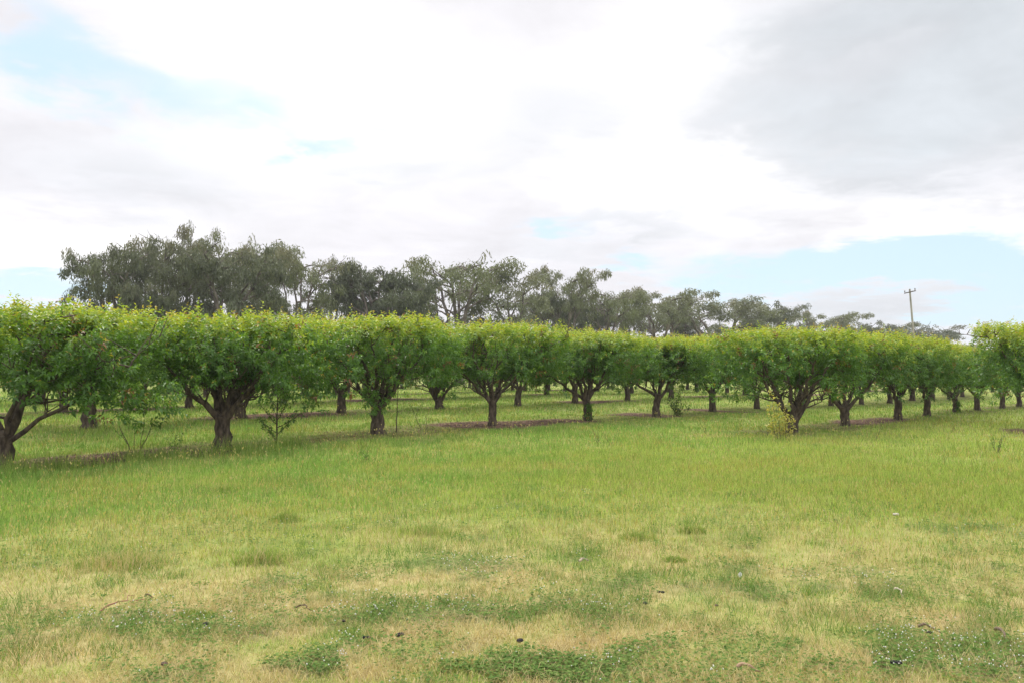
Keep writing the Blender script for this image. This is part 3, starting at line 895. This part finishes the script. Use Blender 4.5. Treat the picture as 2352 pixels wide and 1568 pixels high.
for (px, top, wpx, kind, sh, lab) in GUMS:
    x, y = row_point(GUM_D + sh, px)
    z0 = tz(x, y)
    H = (HORIZON - top) / F * y + EYE - z0
    W = wpx / F * y
    key = (kind, gr.randrange(3 if kind in ('open', 'dense') else 2))
    if key not in gum_protos:
        r = make_gum(500 + len(gum_protos), lab, kind)
        r['w'] = 0.0
        gum_protos[key] = r
        xs = np.array([v.co[0] for v in r.children[1].data.vertices][::7]); zs = np.array([v.co[2] for v in r.children[1].data.vertices][::7])
        dims = (float(np.percentile(xs, 98.5) - np.percentile(xs, 1.5)), float(np.percentile(zs, 99.7)))
        gum_protos[key] = (r, dims)
        del r['w']
        o = r
    else:
        o = dup(gum_protos[key][0], lab)
    dims = gum_protos[key][1]
    o.location = (x, y, z0); o.rotation_euler = (0, 0, gr.choice((0, PI)) + gr.uniform(-.3, .3))
    sx = W / dims[0] * (1.12 + .25 * (px > 1400)); o.scale = (sx, sx, H / dims[1])


# ------------------------------------------------------------------ utility pole
def make_pole():
    Z = 75.0
    x = (2109 - CX) / F * Z; z0 = tz(x, Z)
    root = thing('utility_pole', 'leaning grey timber power pole with one crossarm above the right block', 'utility pole', (x, Z, z0))
    H = (HORIZON - 664) / F * Z + EYE - z0
    topx = -17 / F * Z
    P = np.array([[0, 0, -.3], [topx * .35, 0, H * .35], [topx * .75, 0, H * .72], [topx, 0, H]])
    g = Geo(); g.tube(P, [.105, .095, .085, .075], 12); g.build('pole', M_POLE, root, smooth=True)
    cz = H - .28
    g = Geo()
    a = np.array([topx - .56, -.16, cz - .12]); b = np.array([topx + .45, -.16, cz + .11])
    d = (b - a) / np.linalg.norm(b - a); up = np.array([-d[2], 0, d[0]]) * .045; dep = np.array([0, .05, 0])
    V = [p + s * up + t * dep for p in (a, b) for s, t in ((-1, -1), (1, -1), (1, 1), (-1, 1))]
    g.add(V, [[0, 1, 2, 3], [7, 6, 5, 4], [0, 4, 5, 1], [1, 5, 6, 2], [2, 6, 7, 3], [3, 7, 4, 0]])
    g.build('crossarm', M_BARK, root)
    for s in (.04, .96):
        q = a + (b - a) * s
        g = Geo()
        g.tube([q + up * .8, q + up + [0, 0, .06], q + up + [0, 0, .065], q + up + [0, 0, .12], q + up + [0, 0, .16], q + up + [0, 0, .2]], [.015, .015, .06, .05, .06, .03], 8, (.25, .24, .23))
        g.build('insulator', M_PLAIN, root, smooth=True)


make_pole()


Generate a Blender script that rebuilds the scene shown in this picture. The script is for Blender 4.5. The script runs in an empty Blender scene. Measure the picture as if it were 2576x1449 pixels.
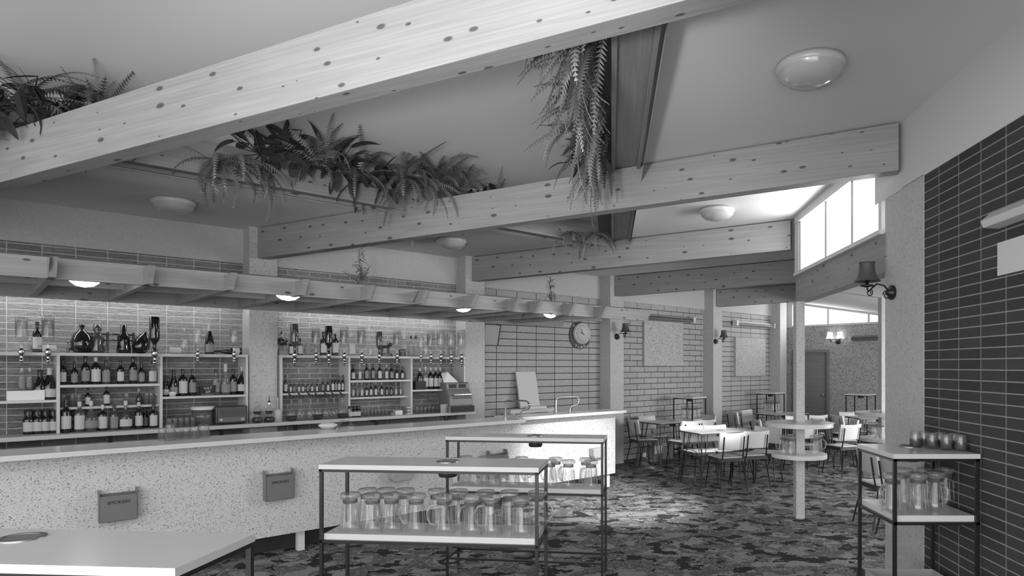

------------

* The task:
Repeat all of the records verbatim, leaving out the pictures.

* Task response:
Keep writing the Blender script for this image. This is part 3, starting at line 895. This part finishes the script. Use Blender 4.5. Treat the picture as 2352 pixels wide and 1568 pixels high.
for (px, top, wpx, kind, sh, lab) in GUMS:
    x, y = row_point(GUM_D + sh, px)
    z0 = tz(x, y)
    H = (HORIZON - top) / F * y + EYE - z0
    W = wpx / F * y
    key = (kind, gr.randrange(3 if kind in ('open', 'dense') else 2))
    if key not in gum_protos:
        r = make_gum(500 + len(gum_protos), lab, kind)
        r['w'] = 0.0
        gum_protos[key] = r
        xs = np.array([v.co[0] for v in r.children[1].data.vertices][::7]); zs = np.array([v.co[2] for v in r.children[1].data.vertices][::7])
        dims = (float(np.percentile(xs, 98.5) - np.percentile(xs, 1.5)), float(np.percentile(zs, 99.7)))
        gum_protos[key] = (r, dims)
        del r['w']
        o = r
    else:
        o = dup(gum_protos[key][0], lab)
    dims = gum_protos[key][1]
    o.location = (x, y, z0); o.rotation_euler = (0, 0, gr.choice((0, PI)) + gr.uniform(-.3, .3))
    sx = W / dims[0] * (1.12 + .25 * (px > 1400)); o.scale = (sx, sx, H / dims[1])


# ------------------------------------------------------------------ utility pole
def make_pole():
    Z = 75.0
    x = (2109 - CX) / F * Z; z0 = tz(x, Z)
    root = thing('utility_pole', 'leaning grey timber power pole with one crossarm above the right block', 'utility pole', (x, Z, z0))
    H = (HORIZON - 664) / F * Z + EYE - z0
    topx = -17 / F * Z
    P = np.array([[0, 0, -.3], [topx * .35, 0, H * .35], [topx * .75, 0, H * .72], [topx, 0, H]])
    g = Geo(); g.tube(P, [.105, .095, .085, .075], 12); g.build('pole', M_POLE, root, smooth=True)
    cz = H - .28
    g = Geo()
    a = np.array([topx - .56, -.16, cz - .12]); b = np.array([topx + .45, -.16, cz + .11])
    d = (b - a) / np.linalg.norm(b - a); up = np.array([-d[2], 0, d[0]]) * .045; dep = np.array([0, .05, 0])
    V = [p + s * up + t * dep for p in (a, b) for s, t in ((-1, -1), (1, -1), (1, 1), (-1, 1))]
    g.add(V, [[0, 1, 2, 3], [7, 6, 5, 4], [0, 4, 5, 1], [1, 5, 6, 2], [2, 6, 7, 3], [3, 7, 4, 0]])
    g.build('crossarm', M_BARK, root)
    for s in (.04, .96):
        q = a + (b - a) * s
        g = Geo()
        g.tube([q + up * .8, q + up + [0, 0, .06], q + up + [0, 0, .065], q + up + [0, 0, .12], q + up + [0, 0, .16], q + up + [0, 0, .2]], [.015, .015, .06, .05, .06, .03], 8, (.25, .24, .23))
        g.build('insulator', M_PLAIN, root, smooth=True)


make_pole()


Generate a Blender script that rebuilds the scene shown in this picture. The script is for Blender 4.5. The script runs in an empty Blender scene. Measure the picture as if it were 2576x1449 pixels.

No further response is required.